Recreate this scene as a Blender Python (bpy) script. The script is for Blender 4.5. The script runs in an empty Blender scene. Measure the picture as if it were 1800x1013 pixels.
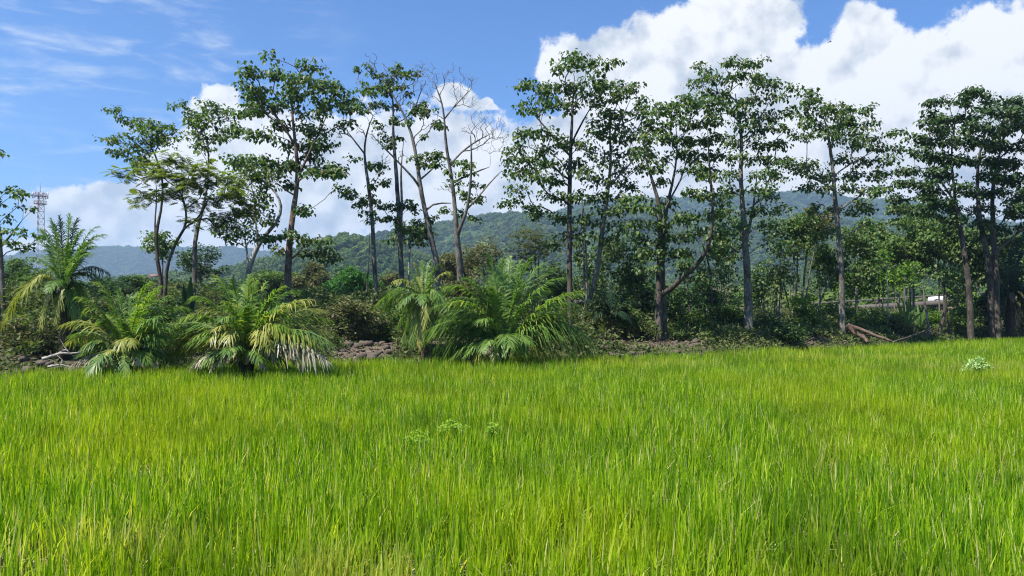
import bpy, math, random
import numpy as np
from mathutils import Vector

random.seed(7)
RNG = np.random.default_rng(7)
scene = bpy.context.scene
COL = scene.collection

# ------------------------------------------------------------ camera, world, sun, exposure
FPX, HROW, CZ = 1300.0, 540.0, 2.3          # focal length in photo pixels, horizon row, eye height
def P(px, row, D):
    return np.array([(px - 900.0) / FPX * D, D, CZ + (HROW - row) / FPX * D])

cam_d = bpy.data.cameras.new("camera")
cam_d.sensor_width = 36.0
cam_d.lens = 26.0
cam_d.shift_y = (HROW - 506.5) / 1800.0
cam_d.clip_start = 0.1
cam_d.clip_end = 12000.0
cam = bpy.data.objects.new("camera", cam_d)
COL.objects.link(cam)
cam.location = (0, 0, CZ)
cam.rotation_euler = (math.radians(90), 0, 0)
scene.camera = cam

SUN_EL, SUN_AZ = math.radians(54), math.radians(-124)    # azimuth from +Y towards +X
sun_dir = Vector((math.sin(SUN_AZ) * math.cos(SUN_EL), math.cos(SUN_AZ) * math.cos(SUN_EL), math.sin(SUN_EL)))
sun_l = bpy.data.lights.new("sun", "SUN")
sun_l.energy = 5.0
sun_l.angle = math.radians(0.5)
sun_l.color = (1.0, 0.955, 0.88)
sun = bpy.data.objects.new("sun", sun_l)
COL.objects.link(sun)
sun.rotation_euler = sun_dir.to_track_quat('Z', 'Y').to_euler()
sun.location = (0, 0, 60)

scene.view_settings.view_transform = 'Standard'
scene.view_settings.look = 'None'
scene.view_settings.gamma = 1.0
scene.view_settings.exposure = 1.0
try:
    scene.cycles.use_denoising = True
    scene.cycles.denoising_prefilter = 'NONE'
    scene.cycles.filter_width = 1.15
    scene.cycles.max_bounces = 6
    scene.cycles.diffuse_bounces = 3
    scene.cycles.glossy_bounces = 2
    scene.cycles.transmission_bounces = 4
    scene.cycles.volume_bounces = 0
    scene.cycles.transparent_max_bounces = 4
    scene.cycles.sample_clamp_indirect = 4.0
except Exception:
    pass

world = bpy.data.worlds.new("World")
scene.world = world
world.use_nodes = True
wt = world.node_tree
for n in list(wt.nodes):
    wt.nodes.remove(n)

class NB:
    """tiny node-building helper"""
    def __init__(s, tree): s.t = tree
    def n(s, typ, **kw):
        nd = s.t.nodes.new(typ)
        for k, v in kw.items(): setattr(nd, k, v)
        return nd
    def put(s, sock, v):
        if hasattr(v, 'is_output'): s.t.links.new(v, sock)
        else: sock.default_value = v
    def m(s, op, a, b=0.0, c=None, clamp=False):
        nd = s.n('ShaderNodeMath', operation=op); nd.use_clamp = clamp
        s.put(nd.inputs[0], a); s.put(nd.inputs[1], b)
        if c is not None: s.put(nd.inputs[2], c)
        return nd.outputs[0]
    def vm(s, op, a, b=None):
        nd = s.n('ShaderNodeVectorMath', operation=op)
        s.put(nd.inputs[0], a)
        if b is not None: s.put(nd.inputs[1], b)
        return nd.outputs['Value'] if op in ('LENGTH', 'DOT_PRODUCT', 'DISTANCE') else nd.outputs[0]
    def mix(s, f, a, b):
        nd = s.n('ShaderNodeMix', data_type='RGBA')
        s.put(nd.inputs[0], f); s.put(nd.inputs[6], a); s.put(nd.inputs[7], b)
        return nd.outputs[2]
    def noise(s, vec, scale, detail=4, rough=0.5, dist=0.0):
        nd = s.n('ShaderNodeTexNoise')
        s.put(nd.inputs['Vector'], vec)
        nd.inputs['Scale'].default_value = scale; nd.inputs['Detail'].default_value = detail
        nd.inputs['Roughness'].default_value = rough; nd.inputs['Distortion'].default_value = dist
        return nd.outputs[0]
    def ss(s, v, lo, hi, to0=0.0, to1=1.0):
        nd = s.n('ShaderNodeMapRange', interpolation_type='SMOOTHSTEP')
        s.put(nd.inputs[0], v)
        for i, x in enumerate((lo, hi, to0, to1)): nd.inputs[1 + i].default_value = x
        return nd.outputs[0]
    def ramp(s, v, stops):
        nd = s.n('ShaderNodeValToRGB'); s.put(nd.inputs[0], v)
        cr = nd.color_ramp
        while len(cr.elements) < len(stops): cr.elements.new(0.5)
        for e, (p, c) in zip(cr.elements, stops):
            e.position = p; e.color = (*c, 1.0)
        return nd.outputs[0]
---
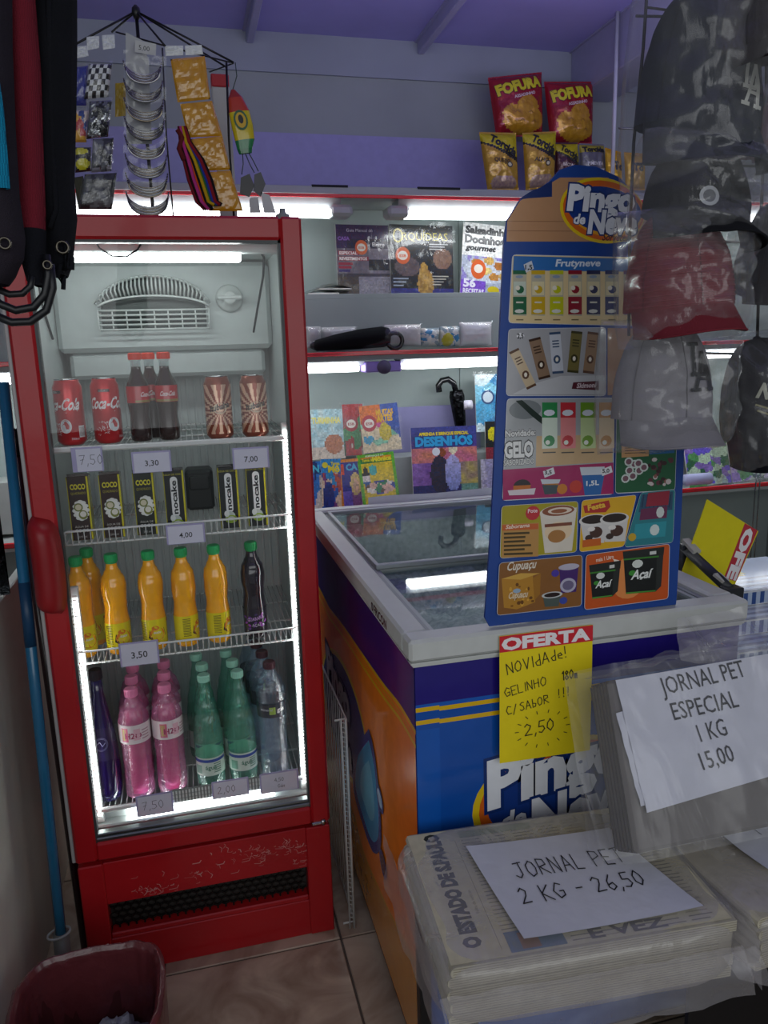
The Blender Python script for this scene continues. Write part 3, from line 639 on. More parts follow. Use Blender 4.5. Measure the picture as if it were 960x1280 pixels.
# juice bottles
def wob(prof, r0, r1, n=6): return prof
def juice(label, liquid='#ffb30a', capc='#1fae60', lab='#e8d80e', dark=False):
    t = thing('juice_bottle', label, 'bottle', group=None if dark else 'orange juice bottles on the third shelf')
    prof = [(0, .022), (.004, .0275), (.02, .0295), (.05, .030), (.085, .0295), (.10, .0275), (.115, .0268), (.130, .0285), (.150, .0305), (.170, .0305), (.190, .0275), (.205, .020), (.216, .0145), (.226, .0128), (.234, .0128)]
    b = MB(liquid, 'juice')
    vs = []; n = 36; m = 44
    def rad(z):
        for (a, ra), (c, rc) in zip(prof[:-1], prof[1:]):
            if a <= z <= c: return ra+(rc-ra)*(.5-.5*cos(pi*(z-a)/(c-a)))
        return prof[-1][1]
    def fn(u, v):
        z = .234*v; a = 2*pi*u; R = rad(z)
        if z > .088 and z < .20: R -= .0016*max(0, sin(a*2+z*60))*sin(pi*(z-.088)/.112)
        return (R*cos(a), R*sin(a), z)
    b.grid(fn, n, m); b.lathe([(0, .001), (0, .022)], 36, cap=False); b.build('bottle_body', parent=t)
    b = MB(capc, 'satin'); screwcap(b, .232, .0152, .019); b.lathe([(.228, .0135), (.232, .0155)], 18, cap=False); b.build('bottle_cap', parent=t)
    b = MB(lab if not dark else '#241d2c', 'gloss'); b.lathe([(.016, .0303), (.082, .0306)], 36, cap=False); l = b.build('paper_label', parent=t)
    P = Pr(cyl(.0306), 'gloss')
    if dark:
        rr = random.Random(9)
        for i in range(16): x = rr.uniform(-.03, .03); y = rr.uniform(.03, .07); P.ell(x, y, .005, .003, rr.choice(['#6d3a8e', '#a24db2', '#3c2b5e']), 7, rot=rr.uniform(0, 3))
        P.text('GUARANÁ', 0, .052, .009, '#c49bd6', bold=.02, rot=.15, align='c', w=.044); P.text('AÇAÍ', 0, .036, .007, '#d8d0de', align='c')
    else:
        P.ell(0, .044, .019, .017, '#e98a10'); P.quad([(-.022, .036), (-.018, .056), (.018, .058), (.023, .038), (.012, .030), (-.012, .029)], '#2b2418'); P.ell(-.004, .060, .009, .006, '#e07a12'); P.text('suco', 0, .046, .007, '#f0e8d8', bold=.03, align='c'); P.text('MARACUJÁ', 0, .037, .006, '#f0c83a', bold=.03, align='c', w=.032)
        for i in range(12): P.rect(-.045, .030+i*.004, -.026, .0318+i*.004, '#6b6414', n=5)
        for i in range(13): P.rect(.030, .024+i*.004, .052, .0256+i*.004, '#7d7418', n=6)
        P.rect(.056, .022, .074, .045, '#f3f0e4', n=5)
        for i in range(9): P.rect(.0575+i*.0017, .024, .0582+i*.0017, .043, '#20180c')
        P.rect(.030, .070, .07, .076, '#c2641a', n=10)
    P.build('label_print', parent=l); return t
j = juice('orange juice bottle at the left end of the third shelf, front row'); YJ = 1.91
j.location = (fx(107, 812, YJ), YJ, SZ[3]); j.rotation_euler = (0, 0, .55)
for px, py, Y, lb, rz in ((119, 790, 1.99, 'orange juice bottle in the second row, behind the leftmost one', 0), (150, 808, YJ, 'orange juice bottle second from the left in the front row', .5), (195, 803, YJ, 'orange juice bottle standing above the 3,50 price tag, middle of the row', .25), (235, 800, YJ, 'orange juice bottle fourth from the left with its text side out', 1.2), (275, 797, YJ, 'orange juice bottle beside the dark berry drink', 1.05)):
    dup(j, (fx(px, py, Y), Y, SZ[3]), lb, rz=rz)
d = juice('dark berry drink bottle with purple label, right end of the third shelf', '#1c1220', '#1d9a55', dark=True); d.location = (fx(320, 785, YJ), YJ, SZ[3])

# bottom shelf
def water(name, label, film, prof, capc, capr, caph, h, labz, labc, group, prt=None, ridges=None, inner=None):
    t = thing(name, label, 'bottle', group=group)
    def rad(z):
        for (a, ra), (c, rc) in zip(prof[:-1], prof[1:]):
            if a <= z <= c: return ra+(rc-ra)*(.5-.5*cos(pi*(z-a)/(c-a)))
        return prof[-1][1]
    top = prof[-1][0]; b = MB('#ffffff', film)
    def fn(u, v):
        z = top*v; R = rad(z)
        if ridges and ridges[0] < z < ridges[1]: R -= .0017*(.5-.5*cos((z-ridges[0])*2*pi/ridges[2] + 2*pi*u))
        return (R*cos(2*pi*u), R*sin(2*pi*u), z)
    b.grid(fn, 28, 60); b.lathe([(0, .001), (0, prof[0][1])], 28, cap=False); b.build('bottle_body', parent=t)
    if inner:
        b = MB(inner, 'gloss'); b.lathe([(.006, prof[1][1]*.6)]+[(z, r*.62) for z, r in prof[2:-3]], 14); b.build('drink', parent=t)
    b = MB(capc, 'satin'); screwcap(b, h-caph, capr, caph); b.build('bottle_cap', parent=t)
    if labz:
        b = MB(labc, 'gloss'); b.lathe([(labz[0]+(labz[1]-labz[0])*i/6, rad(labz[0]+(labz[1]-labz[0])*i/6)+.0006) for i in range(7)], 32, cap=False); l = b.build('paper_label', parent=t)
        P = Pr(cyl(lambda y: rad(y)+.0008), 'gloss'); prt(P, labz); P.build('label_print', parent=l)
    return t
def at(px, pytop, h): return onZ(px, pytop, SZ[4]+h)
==
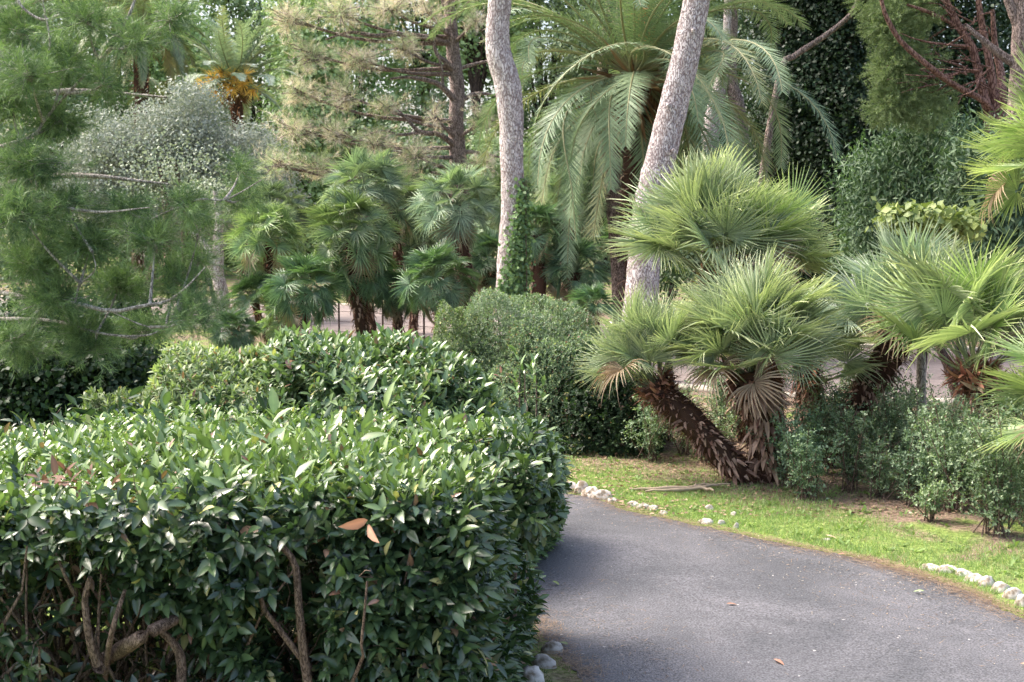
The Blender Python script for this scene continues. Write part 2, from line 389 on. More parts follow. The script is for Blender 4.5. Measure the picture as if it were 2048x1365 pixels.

> [TASK]:
Taking the entries above, extract every line from the one bearing "Recreate this scene" through the one bearing "return np.array([(px - 900.0)", exactly, with no pictures.

> [SOLUTION FOR THIS EXERCISE]:
Recreate this scene as a Blender Python (bpy) script. The script is for Blender 4.5. The script runs in an empty Blender scene. Measure the picture as if it were 1800x1013 pixels.
import bpy, math, random
import numpy as np
from mathutils import Vector

random.seed(7)
RNG = np.random.default_rng(7)
scene = bpy.context.scene
COL = scene.collection

# ------------------------------------------------------------ camera, world, sun, exposure
FPX, HROW, CZ = 1300.0, 540.0, 2.3          # focal length in photo pixels, horizon row, eye height
def P(px, row, D):
    return np.array([(px - 900.0) / FPX * D, D, CZ + (HROW - row) / FPX * D])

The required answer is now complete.